**TASK TO CARRY OUT:** The lines to reproduce run from the first one through the line containing "CP, SP = math.cos(PITCH), math.sin(PITCH)". Reproduce them exactly.

**MATERIAL PROVIDED:**
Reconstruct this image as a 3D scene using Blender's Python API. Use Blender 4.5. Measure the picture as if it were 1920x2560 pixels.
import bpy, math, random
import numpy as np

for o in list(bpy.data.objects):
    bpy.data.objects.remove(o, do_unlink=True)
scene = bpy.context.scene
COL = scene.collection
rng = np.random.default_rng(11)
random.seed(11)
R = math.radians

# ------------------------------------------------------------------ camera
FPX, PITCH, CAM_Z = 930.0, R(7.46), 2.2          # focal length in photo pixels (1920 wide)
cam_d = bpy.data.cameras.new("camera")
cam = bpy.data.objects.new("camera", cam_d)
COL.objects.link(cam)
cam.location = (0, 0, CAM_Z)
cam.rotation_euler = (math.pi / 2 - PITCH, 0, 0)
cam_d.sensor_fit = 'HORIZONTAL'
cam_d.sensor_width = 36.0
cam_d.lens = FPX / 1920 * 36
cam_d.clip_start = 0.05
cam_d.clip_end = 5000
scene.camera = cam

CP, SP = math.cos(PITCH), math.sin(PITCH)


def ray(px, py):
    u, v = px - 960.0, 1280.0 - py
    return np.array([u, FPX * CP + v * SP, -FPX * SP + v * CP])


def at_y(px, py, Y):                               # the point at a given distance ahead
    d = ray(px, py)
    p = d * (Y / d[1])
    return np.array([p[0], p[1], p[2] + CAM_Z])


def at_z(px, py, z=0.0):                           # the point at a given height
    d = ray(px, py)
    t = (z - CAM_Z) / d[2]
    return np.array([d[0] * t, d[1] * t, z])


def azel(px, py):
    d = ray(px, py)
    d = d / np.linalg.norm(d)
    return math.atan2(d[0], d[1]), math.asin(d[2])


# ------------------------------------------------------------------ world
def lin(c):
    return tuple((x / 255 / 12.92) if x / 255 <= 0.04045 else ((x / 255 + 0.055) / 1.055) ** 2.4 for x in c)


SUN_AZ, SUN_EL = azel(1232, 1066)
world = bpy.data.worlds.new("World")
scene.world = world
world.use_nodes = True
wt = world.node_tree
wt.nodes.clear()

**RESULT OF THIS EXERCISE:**
Reconstruct this image as a 3D scene using Blender's Python API. Use Blender 4.5. Measure the picture as if it were 1920x2560 pixels.
import bpy, math, random
import numpy as np

for o in list(bpy.data.objects):
    bpy.data.objects.remove(o, do_unlink=True)
scene = bpy.context.scene
COL = scene.collection
rng = np.random.default_rng(11)
random.seed(11)
R = math.radians

# ------------------------------------------------------------------ camera
FPX, PITCH, CAM_Z = 930.0, R(7.46), 2.2          # focal length in photo pixels (1920 wide)
cam_d = bpy.data.cameras.new("camera")
cam = bpy.data.objects.new("camera", cam_d)
COL.objects.link(cam)
cam.location = (0, 0, CAM_Z)
cam.rotation_euler = (math.pi / 2 - PITCH, 0, 0)
cam_d.sensor_fit = 'HORIZONTAL'
cam_d.sensor_width = 36.0
cam_d.lens = FPX / 1920 * 36
cam_d.clip_start = 0.05
cam_d.clip_end = 5000
scene.camera = cam

CP, SP = math.cos(PITCH), math.sin(PITCH)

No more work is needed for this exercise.